WHAT NEEDS TO BE DONE: Only a number is wanted. Count the lines holding the string "high".

RECORDED INFORMATION:
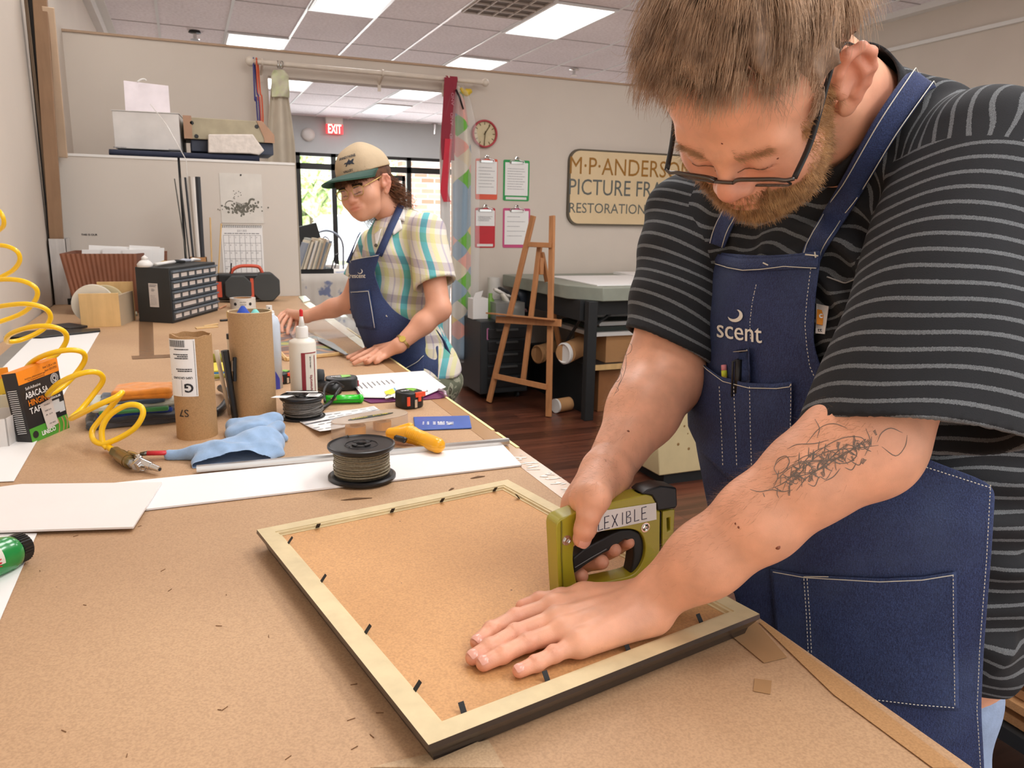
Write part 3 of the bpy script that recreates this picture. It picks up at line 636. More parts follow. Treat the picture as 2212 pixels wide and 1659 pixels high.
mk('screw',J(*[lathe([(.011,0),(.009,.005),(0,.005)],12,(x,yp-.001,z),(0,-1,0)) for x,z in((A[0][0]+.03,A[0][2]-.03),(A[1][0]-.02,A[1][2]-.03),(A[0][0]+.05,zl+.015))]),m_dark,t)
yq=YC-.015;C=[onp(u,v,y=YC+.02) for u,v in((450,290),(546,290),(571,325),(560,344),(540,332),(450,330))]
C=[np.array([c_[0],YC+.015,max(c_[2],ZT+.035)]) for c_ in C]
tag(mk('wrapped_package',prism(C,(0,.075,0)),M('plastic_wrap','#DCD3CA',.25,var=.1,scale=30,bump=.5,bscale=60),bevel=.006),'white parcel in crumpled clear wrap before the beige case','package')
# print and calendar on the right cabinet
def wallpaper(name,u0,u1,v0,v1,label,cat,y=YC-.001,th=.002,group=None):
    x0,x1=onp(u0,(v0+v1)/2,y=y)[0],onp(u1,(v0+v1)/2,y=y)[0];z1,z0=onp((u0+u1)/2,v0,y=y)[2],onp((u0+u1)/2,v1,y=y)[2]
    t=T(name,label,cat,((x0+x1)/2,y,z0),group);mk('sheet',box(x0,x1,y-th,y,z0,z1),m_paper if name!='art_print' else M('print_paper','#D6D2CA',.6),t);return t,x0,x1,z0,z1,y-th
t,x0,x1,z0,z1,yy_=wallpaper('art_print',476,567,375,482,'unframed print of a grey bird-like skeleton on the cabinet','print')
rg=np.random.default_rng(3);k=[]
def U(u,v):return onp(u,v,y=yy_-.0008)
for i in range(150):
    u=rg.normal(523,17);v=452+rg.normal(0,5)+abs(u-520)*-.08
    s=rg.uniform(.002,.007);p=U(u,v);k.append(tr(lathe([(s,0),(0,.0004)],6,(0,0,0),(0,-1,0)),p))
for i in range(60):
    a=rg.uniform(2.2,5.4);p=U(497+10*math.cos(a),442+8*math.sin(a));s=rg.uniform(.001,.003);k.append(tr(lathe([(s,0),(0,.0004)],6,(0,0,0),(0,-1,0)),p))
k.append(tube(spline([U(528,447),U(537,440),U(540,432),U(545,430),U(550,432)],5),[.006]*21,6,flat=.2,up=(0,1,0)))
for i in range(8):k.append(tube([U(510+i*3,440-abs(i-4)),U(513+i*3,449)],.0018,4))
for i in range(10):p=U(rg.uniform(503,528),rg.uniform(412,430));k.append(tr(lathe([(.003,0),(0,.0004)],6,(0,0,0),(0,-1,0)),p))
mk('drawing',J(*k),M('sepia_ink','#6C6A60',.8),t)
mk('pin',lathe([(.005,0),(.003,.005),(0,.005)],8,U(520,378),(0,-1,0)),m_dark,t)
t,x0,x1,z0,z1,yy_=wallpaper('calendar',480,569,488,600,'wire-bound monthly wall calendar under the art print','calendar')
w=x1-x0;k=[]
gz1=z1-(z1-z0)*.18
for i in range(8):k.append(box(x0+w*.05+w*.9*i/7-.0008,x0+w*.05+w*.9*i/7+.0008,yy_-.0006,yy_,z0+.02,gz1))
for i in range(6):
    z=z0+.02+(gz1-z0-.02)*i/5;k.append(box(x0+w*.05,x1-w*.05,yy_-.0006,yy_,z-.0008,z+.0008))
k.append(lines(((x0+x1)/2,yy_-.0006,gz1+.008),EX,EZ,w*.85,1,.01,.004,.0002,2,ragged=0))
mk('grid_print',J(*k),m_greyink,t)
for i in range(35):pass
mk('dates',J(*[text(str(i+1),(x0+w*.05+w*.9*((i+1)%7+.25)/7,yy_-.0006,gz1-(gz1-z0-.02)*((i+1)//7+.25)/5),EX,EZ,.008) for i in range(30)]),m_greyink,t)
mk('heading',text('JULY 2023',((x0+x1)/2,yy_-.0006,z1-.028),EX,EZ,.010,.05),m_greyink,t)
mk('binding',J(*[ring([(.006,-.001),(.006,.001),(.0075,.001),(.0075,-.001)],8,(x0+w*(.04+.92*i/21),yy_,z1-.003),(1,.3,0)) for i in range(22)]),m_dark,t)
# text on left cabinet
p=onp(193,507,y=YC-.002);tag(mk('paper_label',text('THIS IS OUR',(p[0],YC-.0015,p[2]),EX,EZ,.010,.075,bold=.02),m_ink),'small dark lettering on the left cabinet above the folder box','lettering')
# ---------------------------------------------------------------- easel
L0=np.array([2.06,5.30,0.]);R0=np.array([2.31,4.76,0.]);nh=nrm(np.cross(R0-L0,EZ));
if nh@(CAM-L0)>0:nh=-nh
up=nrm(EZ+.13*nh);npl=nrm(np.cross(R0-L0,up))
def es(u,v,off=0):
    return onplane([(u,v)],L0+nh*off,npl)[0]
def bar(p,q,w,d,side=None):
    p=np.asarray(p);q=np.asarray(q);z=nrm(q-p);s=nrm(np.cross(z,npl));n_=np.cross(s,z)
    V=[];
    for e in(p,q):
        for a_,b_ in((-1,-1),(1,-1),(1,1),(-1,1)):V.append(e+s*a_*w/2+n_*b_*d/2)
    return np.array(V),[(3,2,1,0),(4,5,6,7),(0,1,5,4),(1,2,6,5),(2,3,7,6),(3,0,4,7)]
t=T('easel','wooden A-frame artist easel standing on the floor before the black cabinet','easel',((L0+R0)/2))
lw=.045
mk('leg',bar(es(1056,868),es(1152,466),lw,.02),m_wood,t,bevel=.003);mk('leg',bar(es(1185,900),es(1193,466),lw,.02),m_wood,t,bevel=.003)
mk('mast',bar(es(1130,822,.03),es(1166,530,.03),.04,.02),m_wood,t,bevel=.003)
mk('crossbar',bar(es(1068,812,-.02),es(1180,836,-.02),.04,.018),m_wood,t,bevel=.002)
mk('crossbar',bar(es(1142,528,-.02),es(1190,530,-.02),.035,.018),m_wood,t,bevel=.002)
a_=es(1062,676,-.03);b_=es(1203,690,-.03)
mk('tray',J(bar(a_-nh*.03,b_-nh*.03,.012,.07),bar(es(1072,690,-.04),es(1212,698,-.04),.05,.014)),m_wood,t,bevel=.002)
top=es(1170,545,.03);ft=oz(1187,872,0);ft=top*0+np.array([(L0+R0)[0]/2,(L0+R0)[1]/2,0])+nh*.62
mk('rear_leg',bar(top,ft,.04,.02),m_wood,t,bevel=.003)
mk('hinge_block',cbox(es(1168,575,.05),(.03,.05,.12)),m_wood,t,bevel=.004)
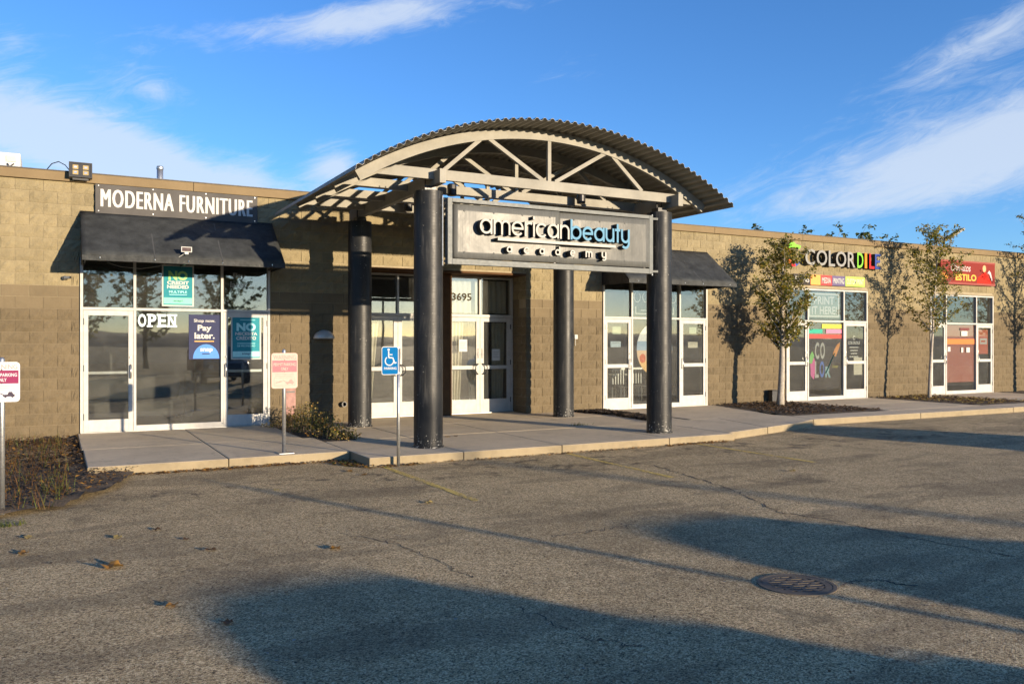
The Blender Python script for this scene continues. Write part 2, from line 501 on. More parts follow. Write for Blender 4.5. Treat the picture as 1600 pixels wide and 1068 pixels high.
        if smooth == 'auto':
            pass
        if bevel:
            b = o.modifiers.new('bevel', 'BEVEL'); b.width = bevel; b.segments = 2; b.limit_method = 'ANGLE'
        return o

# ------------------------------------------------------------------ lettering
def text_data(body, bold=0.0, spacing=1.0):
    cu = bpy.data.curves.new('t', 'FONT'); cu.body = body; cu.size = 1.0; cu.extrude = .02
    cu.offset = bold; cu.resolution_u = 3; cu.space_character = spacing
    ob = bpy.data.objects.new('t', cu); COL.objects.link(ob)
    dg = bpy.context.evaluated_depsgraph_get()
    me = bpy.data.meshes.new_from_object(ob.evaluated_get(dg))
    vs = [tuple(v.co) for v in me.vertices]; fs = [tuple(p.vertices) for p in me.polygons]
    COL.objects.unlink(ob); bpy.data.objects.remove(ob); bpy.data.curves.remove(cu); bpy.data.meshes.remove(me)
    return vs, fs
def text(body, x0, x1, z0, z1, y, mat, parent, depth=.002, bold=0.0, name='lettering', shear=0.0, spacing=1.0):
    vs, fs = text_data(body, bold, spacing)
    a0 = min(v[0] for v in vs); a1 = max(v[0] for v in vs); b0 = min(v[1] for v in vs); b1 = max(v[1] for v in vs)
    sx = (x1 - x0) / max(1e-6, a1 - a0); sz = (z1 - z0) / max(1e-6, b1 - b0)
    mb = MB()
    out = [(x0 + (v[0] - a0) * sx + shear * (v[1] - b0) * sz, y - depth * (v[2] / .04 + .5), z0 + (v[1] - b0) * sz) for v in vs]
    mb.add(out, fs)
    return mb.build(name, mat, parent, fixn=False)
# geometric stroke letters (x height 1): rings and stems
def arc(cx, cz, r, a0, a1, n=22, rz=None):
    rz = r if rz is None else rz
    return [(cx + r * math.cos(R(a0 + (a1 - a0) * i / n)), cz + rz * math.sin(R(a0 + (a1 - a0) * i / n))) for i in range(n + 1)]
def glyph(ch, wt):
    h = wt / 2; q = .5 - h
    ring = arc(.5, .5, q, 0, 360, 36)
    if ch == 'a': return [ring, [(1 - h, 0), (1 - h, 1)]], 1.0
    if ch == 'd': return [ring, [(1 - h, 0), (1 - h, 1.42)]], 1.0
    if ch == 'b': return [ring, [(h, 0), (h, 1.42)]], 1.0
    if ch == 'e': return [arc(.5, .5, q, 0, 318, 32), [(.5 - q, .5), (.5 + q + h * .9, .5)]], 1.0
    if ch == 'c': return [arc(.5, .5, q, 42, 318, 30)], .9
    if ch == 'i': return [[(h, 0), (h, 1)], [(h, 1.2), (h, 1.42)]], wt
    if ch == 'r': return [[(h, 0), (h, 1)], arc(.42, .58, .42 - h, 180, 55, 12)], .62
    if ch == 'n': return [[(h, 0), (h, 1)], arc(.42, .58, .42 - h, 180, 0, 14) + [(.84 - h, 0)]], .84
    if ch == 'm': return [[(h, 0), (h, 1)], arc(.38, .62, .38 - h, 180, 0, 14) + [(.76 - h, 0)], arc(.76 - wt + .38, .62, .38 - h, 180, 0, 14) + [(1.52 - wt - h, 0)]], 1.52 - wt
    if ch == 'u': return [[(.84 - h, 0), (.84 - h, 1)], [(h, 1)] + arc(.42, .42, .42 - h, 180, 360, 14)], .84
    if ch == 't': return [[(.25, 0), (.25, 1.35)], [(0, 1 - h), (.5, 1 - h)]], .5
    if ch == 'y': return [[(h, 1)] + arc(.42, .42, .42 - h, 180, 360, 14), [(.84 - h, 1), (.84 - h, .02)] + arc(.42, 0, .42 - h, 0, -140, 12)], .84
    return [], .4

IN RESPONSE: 2